Keeping up with Wisconsin, the Los Angeles Times runs an Op-Ed piece by Garret Keizer, an editor with Harper’s magazine, who argues for a boycott of all things Wisconsin, saying: “Wisconsin has become a pariah state. It ought to be treated as such. Anyone with a credit card or a grocery cart is equipped to do so. Anyone with a dollar in his or her hand is capable of casting a vote against what has been done, and what will, if not stopped, become a model for rolling back virtually every workplace right we have. Almost anyone can join in a boycott. It is undeniable that boycotts harm the innocent. Is it fair, for example, not to purchase cheese made by a Wisconsin farmer who drove his tractor to the capital in a show of solidarity with state employees? It is not fair at all, but neither is it unwarranted or unprecedented.”

Covering the suddenly very interesting Wisconsin Supreme Court election for FoxNews, Mike Tobin reports: “[E]ven supposed non-partisan races for the bench have gotten caught up in the recent union flap. ‘The best is yet to come,’ says former State Democratic Chair Joe Wineke. ‘This is only heating up.’ The incumbent, David Prosser Jr., is being challenged by JoAnne Kloppenburg in the April 5th election for a seat on the state’s highest bench. … [I]f the [temporary restraining order issued last Friday on collective bargaining rights] makes it to the Wisconsin Supreme Court before the election, Prosser will issue an opinion as to whether Judge Sumi crossed over the separation of powers and ‘intermeddled’ in the legislature. If the case doesn’t make it to the top court before the election, Prosser will be perceived as a conservative vote and targeted by the left preemptively. But don’t think that only Democrats are playing politics in the high court of the Dairy State. Daro Crandall, chair of the Douglas County Republican Party says, “We can’t just support Governor Walker. We need to stand up and back Prosser to keep these measures in place.”

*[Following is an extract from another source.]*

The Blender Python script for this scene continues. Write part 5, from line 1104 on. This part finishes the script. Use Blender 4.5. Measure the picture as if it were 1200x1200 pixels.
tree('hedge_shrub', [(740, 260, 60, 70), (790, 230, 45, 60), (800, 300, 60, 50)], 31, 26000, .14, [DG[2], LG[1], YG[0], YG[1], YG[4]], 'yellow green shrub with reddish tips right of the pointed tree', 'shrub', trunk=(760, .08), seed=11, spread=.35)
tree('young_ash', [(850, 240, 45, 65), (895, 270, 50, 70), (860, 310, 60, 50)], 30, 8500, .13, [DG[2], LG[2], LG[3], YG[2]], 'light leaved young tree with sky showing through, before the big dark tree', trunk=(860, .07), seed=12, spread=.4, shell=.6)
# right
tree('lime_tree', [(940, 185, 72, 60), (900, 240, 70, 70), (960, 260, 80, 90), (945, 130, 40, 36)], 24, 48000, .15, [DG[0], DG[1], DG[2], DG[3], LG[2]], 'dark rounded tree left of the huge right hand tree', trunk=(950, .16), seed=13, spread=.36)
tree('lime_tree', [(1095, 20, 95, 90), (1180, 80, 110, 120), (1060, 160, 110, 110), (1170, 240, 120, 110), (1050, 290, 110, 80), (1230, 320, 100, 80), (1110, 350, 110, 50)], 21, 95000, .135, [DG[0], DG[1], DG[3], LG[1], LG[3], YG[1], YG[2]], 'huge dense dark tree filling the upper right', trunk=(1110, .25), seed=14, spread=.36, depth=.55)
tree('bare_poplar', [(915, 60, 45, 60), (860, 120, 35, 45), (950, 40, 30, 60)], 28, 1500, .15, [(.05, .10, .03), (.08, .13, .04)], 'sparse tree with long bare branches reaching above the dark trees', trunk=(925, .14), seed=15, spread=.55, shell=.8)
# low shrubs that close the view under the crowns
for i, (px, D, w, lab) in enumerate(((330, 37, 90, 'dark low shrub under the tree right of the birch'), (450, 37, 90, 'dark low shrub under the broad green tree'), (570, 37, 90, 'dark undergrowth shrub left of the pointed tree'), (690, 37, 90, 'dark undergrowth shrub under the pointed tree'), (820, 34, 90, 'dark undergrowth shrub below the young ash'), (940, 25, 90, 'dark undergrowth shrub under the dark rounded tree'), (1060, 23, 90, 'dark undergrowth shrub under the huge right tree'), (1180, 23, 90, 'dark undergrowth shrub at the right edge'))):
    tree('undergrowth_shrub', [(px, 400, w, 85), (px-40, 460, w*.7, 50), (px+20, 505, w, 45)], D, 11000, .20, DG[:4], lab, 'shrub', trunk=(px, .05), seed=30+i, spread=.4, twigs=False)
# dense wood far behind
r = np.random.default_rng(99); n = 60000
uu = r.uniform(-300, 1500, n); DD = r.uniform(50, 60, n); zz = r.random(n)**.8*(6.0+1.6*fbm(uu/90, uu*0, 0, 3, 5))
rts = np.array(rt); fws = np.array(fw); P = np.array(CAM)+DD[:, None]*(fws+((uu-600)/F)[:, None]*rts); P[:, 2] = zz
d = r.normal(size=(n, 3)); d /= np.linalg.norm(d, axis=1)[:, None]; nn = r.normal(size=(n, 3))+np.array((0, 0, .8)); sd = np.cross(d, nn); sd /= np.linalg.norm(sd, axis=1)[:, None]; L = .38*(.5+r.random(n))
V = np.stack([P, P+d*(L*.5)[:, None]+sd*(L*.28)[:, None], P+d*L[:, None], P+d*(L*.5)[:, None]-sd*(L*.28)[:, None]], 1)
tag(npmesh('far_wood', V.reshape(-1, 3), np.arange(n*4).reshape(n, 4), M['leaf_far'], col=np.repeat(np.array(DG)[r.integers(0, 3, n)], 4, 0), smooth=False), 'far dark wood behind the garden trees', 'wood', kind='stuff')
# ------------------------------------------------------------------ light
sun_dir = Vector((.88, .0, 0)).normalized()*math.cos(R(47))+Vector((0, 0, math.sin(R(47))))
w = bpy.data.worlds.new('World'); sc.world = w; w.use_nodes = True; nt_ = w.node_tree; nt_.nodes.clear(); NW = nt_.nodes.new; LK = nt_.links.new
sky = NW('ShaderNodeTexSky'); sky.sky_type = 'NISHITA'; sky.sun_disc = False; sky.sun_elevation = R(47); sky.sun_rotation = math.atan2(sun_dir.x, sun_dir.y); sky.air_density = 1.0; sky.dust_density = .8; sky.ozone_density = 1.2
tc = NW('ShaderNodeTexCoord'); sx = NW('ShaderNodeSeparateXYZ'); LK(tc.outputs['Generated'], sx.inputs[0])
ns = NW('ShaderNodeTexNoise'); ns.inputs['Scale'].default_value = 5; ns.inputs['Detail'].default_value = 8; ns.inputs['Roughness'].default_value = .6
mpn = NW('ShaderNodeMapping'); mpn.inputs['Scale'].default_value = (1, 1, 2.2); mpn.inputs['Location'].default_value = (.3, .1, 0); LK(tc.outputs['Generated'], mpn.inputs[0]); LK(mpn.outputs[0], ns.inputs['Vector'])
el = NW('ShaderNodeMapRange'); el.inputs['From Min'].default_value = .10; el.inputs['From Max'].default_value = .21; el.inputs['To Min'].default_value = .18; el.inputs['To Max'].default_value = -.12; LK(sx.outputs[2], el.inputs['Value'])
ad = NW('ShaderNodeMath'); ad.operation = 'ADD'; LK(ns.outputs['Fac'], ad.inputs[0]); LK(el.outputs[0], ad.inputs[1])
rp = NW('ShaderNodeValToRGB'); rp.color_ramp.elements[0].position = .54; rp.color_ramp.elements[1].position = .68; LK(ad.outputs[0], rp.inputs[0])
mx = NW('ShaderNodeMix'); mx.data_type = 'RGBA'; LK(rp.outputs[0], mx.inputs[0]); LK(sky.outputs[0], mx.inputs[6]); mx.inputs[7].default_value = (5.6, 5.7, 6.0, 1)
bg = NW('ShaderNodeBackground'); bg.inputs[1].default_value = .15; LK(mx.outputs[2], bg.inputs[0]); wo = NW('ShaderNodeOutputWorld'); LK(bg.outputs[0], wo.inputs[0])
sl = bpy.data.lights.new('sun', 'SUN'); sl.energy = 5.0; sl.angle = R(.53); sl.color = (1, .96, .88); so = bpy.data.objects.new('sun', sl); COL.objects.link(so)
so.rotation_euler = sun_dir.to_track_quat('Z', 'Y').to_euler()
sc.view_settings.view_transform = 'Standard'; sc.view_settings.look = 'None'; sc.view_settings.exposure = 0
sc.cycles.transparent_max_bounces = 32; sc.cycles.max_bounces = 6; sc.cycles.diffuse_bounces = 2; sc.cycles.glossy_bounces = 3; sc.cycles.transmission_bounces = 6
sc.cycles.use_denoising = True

Elizabeth Dunbar of MPR gets a senior editor with the respected Cook Political Report to say that Tim Pawlenty is a stronger candidate than Bachmann: “Jennifer Duffy, senior editor at the Washington, D.C., publication, said Pawlenty hasn’t alienated members of the Republican Party the way Bachmann has. ‘She’s already had some missteps,’ Duffy told MPR’s Morning Edition, referring to Bachmann’s recent incorrect statement that the Revolutionary War started in New Hampshire. Bachmann must also wait for former Alaska Gov. Sarah Palin to decide whether to run, because the two can’t both be in the race, Duffy said.”

Blogger Tony Angelo at Minn-Donkey puts up a post guaranteed to stir strange, arousing emotions in statistics wonks. Basically, he’s analyzing the difficulty  DFLers are going to have winning back the Legislature in 2012. It seems few  of the Dems score as high in their districts as their GOP counterparts do in theirs: “The problem for the DFL going forward is that they need to be successful in GOP districts if they want to take back control of the Senate and counting on Obama and Amy [Klobuchar] at the top of the ballot to tug them over the line won’t work.” It’s worth a read.